--- start Data shown ---

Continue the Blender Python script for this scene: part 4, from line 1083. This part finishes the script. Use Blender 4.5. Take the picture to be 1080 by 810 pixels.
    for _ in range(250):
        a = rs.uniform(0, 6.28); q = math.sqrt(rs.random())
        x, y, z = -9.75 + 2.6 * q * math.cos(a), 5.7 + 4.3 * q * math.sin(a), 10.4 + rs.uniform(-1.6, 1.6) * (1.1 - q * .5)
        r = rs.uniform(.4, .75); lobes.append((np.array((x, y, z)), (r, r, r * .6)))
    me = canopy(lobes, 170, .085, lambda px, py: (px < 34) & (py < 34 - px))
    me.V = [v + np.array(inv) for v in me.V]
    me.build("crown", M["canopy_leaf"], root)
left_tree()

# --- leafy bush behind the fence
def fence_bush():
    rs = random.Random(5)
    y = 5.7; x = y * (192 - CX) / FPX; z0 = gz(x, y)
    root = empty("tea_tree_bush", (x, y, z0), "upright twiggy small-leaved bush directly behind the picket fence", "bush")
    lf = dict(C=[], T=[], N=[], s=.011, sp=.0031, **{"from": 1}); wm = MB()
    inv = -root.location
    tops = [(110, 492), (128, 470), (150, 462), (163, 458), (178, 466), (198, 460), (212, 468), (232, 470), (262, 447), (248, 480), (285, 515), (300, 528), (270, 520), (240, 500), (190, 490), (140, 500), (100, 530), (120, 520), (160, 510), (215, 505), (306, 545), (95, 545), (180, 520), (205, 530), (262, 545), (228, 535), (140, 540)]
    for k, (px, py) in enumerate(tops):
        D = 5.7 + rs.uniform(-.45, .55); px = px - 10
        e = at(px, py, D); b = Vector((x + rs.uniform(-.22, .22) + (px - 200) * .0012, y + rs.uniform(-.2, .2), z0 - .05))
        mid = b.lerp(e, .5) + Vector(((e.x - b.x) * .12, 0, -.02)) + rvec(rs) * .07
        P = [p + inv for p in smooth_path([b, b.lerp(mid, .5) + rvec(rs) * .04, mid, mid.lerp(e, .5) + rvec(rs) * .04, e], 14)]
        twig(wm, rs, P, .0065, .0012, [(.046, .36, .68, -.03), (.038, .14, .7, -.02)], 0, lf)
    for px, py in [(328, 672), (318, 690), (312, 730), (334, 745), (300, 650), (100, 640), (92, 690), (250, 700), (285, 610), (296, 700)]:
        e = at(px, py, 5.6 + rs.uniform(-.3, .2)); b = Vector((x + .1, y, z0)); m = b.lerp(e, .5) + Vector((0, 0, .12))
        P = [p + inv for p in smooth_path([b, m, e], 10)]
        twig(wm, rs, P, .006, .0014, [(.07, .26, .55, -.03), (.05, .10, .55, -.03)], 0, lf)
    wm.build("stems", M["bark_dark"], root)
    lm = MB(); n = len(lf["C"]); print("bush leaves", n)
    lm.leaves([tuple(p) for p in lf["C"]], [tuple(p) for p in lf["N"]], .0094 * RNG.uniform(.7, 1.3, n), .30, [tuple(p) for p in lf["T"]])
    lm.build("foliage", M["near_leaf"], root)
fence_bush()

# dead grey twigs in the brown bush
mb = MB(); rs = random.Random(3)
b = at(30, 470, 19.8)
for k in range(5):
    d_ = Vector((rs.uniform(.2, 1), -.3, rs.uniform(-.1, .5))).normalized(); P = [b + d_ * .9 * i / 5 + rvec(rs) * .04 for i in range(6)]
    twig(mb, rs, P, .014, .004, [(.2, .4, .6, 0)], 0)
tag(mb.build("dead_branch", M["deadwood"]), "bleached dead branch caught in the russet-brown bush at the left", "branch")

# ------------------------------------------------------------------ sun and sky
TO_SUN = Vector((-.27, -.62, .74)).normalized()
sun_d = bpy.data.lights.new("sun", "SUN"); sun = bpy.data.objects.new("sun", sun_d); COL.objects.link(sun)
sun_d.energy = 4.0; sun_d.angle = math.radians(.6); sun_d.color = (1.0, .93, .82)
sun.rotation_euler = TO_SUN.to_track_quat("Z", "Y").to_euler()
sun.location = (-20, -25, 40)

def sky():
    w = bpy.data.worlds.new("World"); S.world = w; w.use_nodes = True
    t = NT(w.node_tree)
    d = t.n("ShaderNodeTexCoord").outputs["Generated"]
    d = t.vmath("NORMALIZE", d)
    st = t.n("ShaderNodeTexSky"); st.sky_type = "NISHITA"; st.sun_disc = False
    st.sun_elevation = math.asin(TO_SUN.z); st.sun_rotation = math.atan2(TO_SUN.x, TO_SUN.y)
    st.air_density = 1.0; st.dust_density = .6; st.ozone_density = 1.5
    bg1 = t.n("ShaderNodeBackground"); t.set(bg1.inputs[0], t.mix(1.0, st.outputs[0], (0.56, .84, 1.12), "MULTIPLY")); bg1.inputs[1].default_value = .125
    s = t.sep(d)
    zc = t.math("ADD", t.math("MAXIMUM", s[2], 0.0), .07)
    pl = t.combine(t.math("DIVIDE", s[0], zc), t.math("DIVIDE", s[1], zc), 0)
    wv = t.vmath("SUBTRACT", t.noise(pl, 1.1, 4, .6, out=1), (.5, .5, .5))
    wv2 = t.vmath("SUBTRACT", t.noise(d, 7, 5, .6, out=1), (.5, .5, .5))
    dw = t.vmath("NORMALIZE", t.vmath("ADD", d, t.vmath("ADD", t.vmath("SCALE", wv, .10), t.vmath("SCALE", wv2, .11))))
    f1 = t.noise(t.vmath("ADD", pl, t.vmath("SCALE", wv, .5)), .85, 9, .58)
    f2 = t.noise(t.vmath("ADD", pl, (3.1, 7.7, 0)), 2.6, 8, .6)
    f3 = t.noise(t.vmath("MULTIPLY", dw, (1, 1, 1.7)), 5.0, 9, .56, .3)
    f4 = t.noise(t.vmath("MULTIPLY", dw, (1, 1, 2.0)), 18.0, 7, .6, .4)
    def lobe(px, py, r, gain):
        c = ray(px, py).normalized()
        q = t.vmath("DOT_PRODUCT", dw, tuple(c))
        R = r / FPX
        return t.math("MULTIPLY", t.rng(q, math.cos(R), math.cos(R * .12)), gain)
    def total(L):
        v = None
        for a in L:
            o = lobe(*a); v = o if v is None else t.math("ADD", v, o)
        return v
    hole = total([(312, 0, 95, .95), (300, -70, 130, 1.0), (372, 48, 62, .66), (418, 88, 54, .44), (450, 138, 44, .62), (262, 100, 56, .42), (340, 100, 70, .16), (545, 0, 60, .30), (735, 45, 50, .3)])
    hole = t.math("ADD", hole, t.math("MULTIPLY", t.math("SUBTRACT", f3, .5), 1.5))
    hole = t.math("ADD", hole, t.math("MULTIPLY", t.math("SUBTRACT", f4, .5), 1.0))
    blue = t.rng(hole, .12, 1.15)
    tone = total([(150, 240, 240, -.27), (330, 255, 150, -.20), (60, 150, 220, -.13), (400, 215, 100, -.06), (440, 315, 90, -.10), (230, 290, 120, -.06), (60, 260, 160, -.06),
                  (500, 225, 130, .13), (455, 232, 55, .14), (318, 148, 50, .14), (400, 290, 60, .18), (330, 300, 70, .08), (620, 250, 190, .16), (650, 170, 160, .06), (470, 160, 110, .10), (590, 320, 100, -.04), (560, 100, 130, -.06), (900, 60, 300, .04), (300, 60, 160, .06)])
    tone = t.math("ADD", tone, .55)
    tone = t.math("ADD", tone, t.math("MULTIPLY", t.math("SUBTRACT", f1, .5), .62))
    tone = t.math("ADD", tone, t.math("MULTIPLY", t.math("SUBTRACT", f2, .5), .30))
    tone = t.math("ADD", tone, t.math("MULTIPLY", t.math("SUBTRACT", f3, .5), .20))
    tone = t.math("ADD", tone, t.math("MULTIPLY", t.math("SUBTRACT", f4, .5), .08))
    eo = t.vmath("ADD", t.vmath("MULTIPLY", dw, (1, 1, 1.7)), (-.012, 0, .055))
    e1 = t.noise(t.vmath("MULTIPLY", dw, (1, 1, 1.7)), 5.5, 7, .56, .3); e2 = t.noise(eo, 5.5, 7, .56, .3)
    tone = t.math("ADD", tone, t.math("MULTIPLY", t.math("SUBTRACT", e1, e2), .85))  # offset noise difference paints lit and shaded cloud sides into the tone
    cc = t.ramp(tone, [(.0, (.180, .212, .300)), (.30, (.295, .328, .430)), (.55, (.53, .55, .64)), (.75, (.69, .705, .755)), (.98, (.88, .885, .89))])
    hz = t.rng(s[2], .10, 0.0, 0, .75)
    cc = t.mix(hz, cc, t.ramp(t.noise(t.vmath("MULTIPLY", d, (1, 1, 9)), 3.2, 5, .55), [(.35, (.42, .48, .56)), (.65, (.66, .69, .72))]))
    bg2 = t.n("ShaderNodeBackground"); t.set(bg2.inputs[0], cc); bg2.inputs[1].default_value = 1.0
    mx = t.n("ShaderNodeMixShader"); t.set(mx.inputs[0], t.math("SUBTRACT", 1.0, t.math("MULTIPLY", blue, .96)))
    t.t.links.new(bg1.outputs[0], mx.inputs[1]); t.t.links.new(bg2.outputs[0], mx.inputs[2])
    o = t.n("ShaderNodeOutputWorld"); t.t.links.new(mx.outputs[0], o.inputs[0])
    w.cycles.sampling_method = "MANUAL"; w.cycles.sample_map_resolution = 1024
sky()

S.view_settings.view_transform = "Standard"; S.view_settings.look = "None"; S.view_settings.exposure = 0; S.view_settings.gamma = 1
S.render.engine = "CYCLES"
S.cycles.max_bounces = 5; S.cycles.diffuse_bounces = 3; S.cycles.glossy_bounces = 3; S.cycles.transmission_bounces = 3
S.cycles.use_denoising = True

--- end Data shown ---

> [What is being asked]: Each line in the data that holds the string "build" should be found and copied.

> [Answer to the exercise]:
    me.build("crown", M["canopy_leaf"], root)
    wm.build("stems", M["bark_dark"], root)
    lm.build("foliage", M["near_leaf"], root)
tag(mb.build("dead_branch", M["deadwood"]), "bleached dead branch caught in the russet-brown bush at the left", "branch")